Even when to say selichot differents wildly between communities. Sepharadim who generally fall under the umbrella of Edot HaMizrah typically recite Selichot for the entire month of elul either after midnight or early in the morning and carry through until the end of Yom Kippur. They do this for Kabbalistic reasons.

Sepharadim from the West typically recite selichot right after 'arbit (ma'ariv), some do it for elul, some do it only between rosh hashannah and yom kippur. Their selichot are also shorter than other Sepharadim.

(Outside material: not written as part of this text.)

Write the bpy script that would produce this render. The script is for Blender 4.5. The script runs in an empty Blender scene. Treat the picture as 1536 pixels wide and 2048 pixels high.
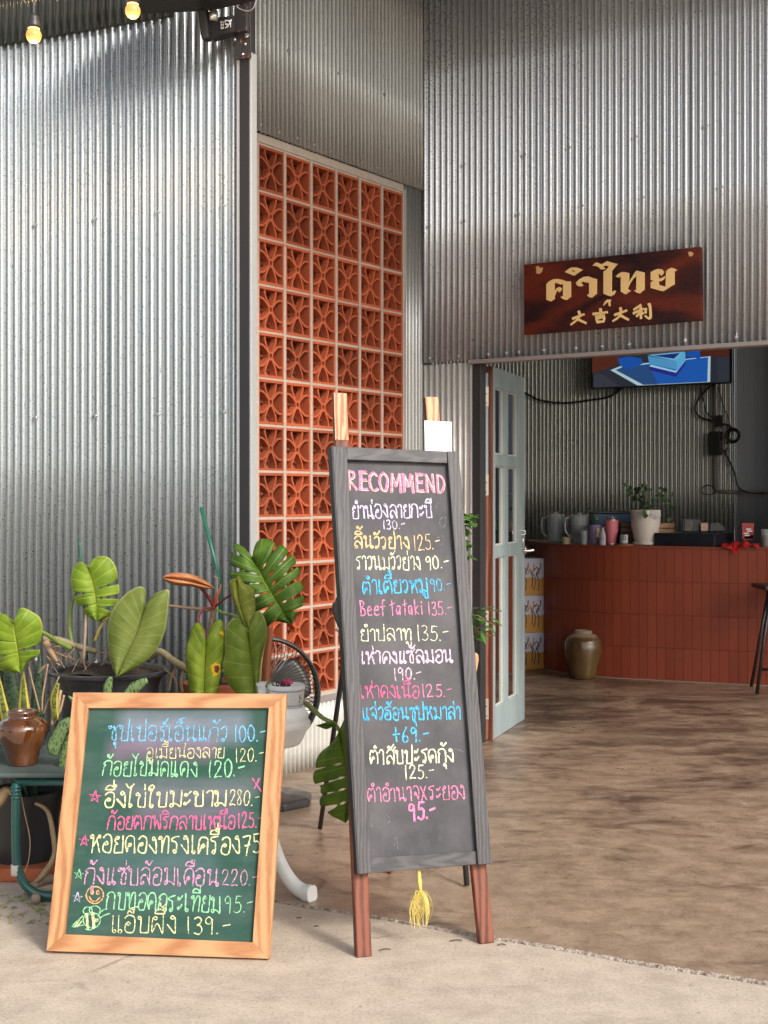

I believe Ashkenazim only start reciting selichot the Sabbath before Rosh HaShannah (Festival of Trumpets/Shofarot) and according to Wikipedia there are 13 variants of the texts of selichot.

As far as I'm aware, the Rambam didn't codify saying of selichot as halakha, but mentioned the custom of selichot as being only during the 10 days of repentance between Rosh HaShannah and Yom Kippur. His words can be found in Mishneh Torah, Sefer Madda, Teshuvah 3:4

"וְנָהֲגוּ כֻּלָּם לָקוּם בַּלַּיְלָה בַּעֲשָׂרָה יָמִים אֵלּוּ וּלְהִתְפַּלֵּל בְּבָתֵּי כְּנֵסִיּוֹת בְּדִבְרֵי תַּחֲנוּנִים וּבְכִבּוּשִׁין עַד שֶׁיֵּאוֹר הַיּוֹם:

During these ten days, the custom is for everyone to rise [while it is still] night and pray in the synagogues with heart-rending words of supplication until daybreak."